[start]

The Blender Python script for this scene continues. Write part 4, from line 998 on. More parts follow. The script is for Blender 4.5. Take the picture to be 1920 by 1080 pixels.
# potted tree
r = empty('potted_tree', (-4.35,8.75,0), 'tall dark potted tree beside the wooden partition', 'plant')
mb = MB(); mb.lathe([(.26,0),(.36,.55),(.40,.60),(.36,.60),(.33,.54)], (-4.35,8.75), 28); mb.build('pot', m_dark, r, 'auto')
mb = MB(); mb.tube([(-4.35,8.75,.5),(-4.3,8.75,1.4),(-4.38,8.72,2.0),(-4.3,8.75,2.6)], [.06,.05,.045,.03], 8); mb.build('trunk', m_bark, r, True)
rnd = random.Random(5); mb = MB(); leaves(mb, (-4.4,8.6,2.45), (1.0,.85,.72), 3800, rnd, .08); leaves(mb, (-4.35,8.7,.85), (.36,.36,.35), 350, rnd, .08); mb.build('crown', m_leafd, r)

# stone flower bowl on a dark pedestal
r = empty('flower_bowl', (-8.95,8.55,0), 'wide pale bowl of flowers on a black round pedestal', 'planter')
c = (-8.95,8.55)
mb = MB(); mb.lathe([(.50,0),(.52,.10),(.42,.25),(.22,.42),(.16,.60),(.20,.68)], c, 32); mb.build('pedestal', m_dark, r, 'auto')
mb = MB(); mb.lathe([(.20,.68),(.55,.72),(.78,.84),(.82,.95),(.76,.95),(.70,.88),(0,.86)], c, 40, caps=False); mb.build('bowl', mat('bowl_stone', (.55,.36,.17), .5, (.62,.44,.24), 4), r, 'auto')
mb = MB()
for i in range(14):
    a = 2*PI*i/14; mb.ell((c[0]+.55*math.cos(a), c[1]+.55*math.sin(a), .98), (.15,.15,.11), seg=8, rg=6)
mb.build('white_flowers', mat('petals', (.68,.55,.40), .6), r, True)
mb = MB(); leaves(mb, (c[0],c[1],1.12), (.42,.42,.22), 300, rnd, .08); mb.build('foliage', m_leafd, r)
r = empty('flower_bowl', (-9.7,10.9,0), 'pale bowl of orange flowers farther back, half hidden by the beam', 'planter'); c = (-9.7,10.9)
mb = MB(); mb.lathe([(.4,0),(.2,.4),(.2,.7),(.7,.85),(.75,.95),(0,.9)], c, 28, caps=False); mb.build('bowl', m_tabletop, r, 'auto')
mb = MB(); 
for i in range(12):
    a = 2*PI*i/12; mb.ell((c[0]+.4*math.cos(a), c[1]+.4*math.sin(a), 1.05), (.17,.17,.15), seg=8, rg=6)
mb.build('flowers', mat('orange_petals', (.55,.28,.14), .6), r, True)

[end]

The lines above should be duplicated exactly.

▶ _Solution below_:
The Blender Python script for this scene continues. Write part 4, from line 998 on. More parts follow. The script is for Blender 4.5. Take the picture to be 1920 by 1080 pixels.
# potted tree
r = empty('potted_tree', (-4.35,8.75,0), 'tall dark potted tree beside the wooden partition', 'plant')
mb = MB(); mb.lathe([(.26,0),(.36,.55),(.40,.60),(.36,.60),(.33,.54)], (-4.35,8.75), 28); mb.build('pot', m_dark, r, 'auto')
mb = MB(); mb.tube([(-4.35,8.75,.5),(-4.3,8.75,1.4),(-4.38,8.72,2.0),(-4.3,8.75,2.6)], [.06,.05,.045,.03], 8); mb.build('trunk', m_bark, r, True)
rnd = random.Random(5); mb = MB(); leaves(mb, (-4.4,8.6,2.45), (1.0,.85,.72), 3800, rnd, .08); leaves(mb, (-4.35,8.7,.85), (.36,.36,.35), 350, rnd, .08); mb.build('crown', m_leafd, r)

# stone flower bowl on a dark pedestal
r = empty('flower_bowl', (-8.95,8.55,0), 'wide pale bowl of flowers on a black round pedestal', 'planter')
c = (-8.95,8.55)
mb = MB(); mb.lathe([(.50,0),(.52,.10),(.42,.25),(.22,.42),(.16,.60),(.20,.68)], c, 32); mb.build('pedestal', m_dark, r, 'auto')
mb = MB(); mb.lathe([(.20,.68),(.55,.72),(.78,.84),(.82,.95),(.76,.95),(.70,.88),(0,.86)], c, 40, caps=False); mb.build('bowl', mat('bowl_stone', (.55,.36,.17), .5, (.62,.44,.24), 4), r, 'auto')
mb = MB()
for i in range(14):
    a = 2*PI*i/14; mb.ell((c[0]+.55*math.cos(a), c[1]+.55*math.sin(a), .98), (.15,.15,.11), seg=8, rg=6)
mb.build('white_flowers', mat('petals', (.68,.55,.40), .6), r, True)
mb = MB(); leaves(mb, (c[0],c[1],1.12), (.42,.42,.22), 300, rnd, .08); mb.build('foliage', m_leafd, r)
r = empty('flower_bowl', (-9.7,10.9,0), 'pale bowl of orange flowers farther back, half hidden by the beam', 'planter'); c = (-9.7,10.9)
mb = MB(); mb.lathe([(.4,0),(.2,.4),(.2,.7),(.7,.85),(.75,.95),(0,.9)], c, 28, caps=False); mb.build('bowl', m_tabletop, r, 'auto')
mb = MB(); 
for i in range(12):
    a = 2*PI*i/12; mb.ell((c[0]+.4*math.cos(a), c[1]+.4*math.sin(a), 1.05), (.17,.17,.15), seg=8, rg=6)
mb.build('flowers', mat('orange_petals', (.55,.28,.14), .6), r, True)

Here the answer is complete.